LA MIRADA, Calif. (AP) -- A small plane crashed Sunday morning into a radio station tower, killing a husband and wife aboard the plane and temporarily knocking the station off the air, officials said.
The single-engine Cessna 182 struck the KFI Radio tower about 9:45 a.m. and the tower tumbled to the ground, said Bruce Nelson, operations officer for the Federal Aviation Administration in Los Angeles. The identities of the couple on board the plane were being withheld pending the notification of next of kin. A sheriff's spokeswoman said they were from the San Gabriel Valley and were in their early 50s.
No one else was injured in the crash, which caused a small fire that was extinguished by firefighters, officials said.
The plane was headed to Fullerton Airport from El Monte when it crashed, Nelson said. The pilot was in the ``base leg'' stage of the landing process, when the aircraft begins making its descent.

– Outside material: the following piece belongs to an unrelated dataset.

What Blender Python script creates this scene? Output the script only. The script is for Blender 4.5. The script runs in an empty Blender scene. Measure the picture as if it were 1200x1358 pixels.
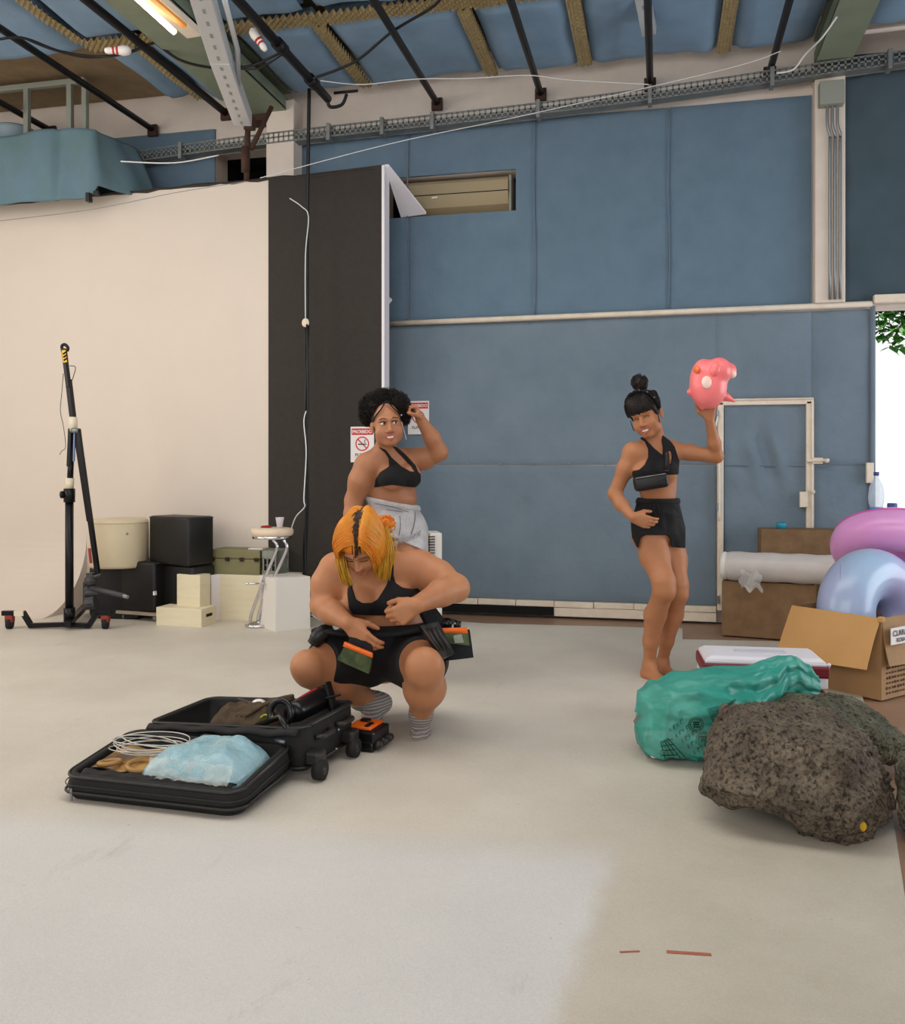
import bpy, bmesh, math, random
import numpy as np
from mathutils import Vector, Matrix, noise
from mathutils.bvhtree import BVHTree
random.seed(7)
np.random.seed(7)
S = bpy.context.scene
COL = S.collection
# ------------------------------------------------------------------ camera, world, lights, exposure
CAMZ = 1.2
F = 1200.0
TH = math.atan(276.0/1200.0)
CT, ST = math.cos(TH), math.sin(TH)
cam = bpy.data.cameras.new('camera')
cam.sensor_fit = 'VERTICAL'
cam.sensor_height = 36.0
cam.lens = 36.0*F/1358.0
cam.shift_y = -61.0/1358.0
cam.clip_start = 0.05
co = bpy.data.objects.new('camera', cam)
COL.objects.link(co)
co.location = (0, 0, CAMZ)
co.rotation_euler = (math.pi/2, 0, TH)
S.camera = co
S.view_settings.view_transform = 'Standard'
S.view_settings.look = 'None'
S.view_settings.gamma = 1.0
S.view_settings.use_curve_mapping = False
S.view_settings.exposure = -0.06
S.cycles.max_bounces = 8
S.cycles.diffuse_bounces = 4

W = bpy.data.worlds.new('daylight')
S.world = W
W.use_nodes = True
W.node_tree.nodes['Background'].inputs[0].default_value = (0.82, 0.90, 1.0, 1)
W.node_tree.nodes['Background'].inputs[1].default_value = 0.8

def area(name, loc, target, sx, sy, power, color):
    l = bpy.data.lights.new(name, 'AREA')
    l.shape = 'RECTANGLE'; l.size = sx; l.size_y = sy
    l.energy = power; l.color = color
    o = bpy.data.objects.new(name, l); COL.objects.link(o)
    o.location = loc
    o.rotation_euler = (Vector(target)-Vector(loc)).to_track_quat('-Z', 'Y').to_euler()
    return o
area('assumed_fill_left', (-6.2, 3.2, 2.7), (-1.0, 6.0, 0.8), 4.2, 2.4, 112, (1.0, 0.92, 0.83))  # assumed warm soft light from the left; the left wall has no window
area('assumed_fill_behind', (-1.0, -2.6, 2.9), (-0.8, 6.0, 1.0), 6.0, 2.4, 120, (1.0, 0.94, 0.87))  # added frontal fill behind the camera, source assumed; no window is built there
area('overhead_fill', (-1.2, 3.7, 4.25), (-1.0, 4.5, 0.0), 6.5, 2.4, 190, (1.0, 0.95, 0.88))  # added overhead fill to brighten floor and room; the ceiling above has no opening
area('assumed_fill_right', (4.6, 5.2, 1.5), (0.0, 5.2, 1.0), 3.0, 2.4, 120, (0.86, 0.93, 1.0))  # added fill for assumed cool daylight from the right, away from the doorway
sun = bpy.data.lights.new('sun', 'SUN'); sun.energy = 4.5; sun.angle = 0.02; sun.color = (1, .97, .92)
so = bpy.data.objects.new('sun', sun); COL.objects.link(so)
so.rotation_euler = Vector((0.25, 0.55, -1.0)).to_track_quat('-Z', 'Y').to_euler()

# ------------------------------------------------------------------ picture helpers (camera ray -> point in the room)
def cv(lat, dep, up=0.0):
    return Vector((dep*(-ST)+lat*CT, dep*CT+lat*ST, up))
def P(u, v, d):
    q = cv((u-600.0)/F*d, d); q.z = CAMZ-(v-618.0)/F*d
    return q
def G(u, v, z=0.0):
    d = (CAMZ-z)*F/(v-618.0)
    q = P(u, v, d); q.z = z
    return q
def at(u, v, Y):
    return P(u, v, Y/(CT+(u-600.0)/F*ST))
def DIR(lat, dep, up=0.0):
    return cv(lat, dep, up).normalized()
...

The plane was about a mile from the airport when it struck the tower located in a commercial area, Nelson said.
The pilot did not issue any distress reports before the crash, he said.
The National Transportation Safety Board and the FAA were investigating.
Television footage showed the approximately 850-foot tall red-and-white tower in pieces on the ground.
KFI Radio, a talk and news station, was off the air for about an hour following the accident, said Leslie Lotto, an editor at the station.
The plane was registered to Lightning Aircraft Corp., an El Monte company that offers flying lessons and rents small planes. A woman who answered the phone at the company declined comment to the Los Angeles Times.